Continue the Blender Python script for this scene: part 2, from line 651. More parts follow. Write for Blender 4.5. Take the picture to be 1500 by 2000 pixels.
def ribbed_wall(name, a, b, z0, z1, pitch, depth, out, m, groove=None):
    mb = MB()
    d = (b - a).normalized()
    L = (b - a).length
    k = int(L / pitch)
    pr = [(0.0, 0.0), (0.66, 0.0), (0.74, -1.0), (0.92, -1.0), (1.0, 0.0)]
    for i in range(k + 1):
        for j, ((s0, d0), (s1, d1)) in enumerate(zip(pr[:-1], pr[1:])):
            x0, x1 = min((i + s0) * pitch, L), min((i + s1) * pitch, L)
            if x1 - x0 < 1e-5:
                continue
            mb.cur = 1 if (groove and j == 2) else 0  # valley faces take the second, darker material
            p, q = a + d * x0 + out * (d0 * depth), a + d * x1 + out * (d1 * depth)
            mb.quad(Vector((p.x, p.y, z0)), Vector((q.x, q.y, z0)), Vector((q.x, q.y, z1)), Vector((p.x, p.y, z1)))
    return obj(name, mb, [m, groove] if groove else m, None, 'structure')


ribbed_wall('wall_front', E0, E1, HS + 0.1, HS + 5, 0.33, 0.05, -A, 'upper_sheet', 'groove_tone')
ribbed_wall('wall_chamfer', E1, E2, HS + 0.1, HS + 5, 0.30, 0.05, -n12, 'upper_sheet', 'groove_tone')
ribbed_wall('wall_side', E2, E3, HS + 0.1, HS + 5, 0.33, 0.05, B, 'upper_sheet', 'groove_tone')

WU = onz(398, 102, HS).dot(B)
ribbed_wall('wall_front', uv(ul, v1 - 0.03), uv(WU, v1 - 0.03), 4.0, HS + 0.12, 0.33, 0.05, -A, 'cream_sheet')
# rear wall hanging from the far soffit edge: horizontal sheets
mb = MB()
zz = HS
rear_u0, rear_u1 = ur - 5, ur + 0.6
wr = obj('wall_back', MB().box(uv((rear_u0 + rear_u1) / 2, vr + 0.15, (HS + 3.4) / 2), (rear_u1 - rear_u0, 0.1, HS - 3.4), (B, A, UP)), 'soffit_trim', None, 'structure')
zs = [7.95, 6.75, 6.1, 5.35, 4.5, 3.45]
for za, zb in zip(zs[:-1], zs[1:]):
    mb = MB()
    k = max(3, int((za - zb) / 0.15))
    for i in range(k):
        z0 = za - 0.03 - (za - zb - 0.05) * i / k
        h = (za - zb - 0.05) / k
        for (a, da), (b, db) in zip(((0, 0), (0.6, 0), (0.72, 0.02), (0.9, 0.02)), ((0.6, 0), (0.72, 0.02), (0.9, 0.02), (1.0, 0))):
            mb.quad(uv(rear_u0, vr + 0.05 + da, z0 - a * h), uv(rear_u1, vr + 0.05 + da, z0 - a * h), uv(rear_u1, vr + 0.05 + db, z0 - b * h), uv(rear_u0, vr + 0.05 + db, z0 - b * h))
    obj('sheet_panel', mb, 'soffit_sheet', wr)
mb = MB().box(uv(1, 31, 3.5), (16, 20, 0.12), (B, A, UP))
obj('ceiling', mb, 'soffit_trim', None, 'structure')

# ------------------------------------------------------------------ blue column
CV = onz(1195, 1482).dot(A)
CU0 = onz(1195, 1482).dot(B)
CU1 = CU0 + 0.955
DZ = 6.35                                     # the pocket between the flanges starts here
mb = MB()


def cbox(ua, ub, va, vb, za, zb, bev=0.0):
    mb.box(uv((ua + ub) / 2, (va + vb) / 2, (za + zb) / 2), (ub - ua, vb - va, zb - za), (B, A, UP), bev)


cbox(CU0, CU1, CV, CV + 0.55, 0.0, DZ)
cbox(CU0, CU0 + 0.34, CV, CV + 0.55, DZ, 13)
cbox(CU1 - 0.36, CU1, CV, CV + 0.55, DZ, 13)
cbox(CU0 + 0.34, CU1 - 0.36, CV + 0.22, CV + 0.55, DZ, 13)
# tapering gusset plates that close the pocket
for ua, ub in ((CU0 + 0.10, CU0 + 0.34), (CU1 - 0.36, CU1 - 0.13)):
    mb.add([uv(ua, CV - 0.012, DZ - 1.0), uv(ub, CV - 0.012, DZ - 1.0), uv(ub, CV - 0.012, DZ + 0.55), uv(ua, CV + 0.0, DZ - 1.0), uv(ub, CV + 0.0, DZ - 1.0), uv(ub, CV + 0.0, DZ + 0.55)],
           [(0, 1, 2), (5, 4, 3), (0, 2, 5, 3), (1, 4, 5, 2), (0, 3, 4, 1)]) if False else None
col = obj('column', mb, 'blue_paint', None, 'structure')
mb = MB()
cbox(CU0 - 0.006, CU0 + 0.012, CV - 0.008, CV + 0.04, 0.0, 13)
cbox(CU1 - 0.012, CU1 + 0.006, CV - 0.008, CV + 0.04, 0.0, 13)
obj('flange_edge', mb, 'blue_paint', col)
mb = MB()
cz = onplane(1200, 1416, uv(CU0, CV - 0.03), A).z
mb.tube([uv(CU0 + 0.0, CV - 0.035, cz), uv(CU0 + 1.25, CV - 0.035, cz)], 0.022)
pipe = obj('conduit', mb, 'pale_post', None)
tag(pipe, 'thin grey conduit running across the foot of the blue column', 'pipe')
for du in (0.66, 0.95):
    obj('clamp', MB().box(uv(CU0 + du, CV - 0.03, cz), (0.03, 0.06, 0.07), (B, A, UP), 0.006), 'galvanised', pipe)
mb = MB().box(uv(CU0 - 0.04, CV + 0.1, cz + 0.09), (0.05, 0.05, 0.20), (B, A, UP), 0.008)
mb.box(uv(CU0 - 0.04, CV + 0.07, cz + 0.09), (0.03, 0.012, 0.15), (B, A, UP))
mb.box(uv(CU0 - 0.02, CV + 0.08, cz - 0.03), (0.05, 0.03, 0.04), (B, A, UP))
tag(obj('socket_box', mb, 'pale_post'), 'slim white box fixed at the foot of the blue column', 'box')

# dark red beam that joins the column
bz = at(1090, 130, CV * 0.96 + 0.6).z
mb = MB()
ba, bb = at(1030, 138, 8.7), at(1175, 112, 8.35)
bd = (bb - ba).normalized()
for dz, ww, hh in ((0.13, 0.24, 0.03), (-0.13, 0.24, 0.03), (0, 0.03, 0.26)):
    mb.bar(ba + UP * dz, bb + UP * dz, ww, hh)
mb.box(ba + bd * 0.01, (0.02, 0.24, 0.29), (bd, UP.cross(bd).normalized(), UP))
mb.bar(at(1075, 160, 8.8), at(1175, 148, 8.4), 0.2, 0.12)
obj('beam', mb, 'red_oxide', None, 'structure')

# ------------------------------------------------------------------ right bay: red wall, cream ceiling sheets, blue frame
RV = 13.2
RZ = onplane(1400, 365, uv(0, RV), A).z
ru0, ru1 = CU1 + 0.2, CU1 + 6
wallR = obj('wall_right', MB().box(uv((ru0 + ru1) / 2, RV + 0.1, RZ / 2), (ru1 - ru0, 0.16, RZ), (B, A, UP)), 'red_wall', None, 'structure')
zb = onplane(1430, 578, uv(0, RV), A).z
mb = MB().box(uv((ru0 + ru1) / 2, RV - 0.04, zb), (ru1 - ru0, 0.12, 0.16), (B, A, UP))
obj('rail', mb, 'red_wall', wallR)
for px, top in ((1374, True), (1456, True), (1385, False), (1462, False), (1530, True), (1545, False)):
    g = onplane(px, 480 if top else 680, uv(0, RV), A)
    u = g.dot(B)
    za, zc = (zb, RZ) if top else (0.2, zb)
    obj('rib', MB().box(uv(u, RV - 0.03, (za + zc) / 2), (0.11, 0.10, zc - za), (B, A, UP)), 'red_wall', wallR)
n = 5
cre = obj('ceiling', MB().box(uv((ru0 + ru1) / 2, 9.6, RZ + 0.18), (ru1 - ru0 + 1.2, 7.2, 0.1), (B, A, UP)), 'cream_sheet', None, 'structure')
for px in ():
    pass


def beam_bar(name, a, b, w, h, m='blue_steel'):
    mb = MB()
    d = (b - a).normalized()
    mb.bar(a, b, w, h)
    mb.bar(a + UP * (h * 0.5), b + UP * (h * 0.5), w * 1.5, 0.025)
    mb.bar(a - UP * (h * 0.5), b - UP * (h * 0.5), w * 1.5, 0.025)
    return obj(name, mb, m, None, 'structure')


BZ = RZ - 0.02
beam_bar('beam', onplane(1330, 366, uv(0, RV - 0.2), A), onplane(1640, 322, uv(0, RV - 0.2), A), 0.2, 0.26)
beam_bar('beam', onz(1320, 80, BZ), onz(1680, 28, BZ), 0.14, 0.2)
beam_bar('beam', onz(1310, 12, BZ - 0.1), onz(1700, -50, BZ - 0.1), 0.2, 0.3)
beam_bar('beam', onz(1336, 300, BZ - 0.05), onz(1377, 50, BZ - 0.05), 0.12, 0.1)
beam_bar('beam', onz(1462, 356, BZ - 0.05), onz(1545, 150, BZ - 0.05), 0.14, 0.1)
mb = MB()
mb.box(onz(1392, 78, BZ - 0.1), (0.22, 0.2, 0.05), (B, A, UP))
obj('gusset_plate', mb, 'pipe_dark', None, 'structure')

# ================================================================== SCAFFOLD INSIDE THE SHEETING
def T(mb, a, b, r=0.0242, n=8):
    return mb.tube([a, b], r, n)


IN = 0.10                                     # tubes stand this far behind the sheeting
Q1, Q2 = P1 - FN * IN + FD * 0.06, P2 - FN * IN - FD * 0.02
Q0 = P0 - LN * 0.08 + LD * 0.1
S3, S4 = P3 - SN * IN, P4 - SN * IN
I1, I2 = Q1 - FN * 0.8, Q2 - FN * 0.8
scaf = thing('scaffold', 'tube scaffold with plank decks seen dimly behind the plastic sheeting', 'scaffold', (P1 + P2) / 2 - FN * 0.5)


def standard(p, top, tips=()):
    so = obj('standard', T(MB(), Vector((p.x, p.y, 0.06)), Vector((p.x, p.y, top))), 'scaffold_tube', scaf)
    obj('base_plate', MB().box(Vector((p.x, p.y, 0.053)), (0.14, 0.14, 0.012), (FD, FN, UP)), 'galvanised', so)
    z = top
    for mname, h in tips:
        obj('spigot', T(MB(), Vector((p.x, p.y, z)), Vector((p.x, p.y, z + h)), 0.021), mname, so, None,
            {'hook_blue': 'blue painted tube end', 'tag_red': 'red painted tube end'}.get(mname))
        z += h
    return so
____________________
Aim of the task:
Extract the run of lines that opens with the line containing "x0, x1 = min((i" and closes with the line containing "ribbed_wall('wall_side', E2, E3, HS"; reproduce it exactly and add nothing.

Result:
            x0, x1 = min((i + s0) * pitch, L), min((i + s1) * pitch, L)
            if x1 - x0 < 1e-5:
                continue
            mb.cur = 1 if (groove and j == 2) else 0  # valley faces take the second, darker material
            p, q = a + d * x0 + out * (d0 * depth), a + d * x1 + out * (d1 * depth)
            mb.quad(Vector((p.x, p.y, z0)), Vector((q.x, q.y, z0)), Vector((q.x, q.y, z1)), Vector((p.x, p.y, z1)))
    return obj(name, mb, [m, groove] if groove else m, None, 'structure')


ribbed_wall('wall_front', E0, E1, HS + 0.1, HS + 5, 0.33, 0.05, -A, 'upper_sheet', 'groove_tone')
ribbed_wall('wall_chamfer', E1, E2, HS + 0.1, HS + 5, 0.30, 0.05, -n12, 'upper_sheet', 'groove_tone')
ribbed_wall('wall_side', E2, E3, HS + 0.1, HS + 5, 0.33, 0.05, B, 'upper_sheet', 'groove_tone')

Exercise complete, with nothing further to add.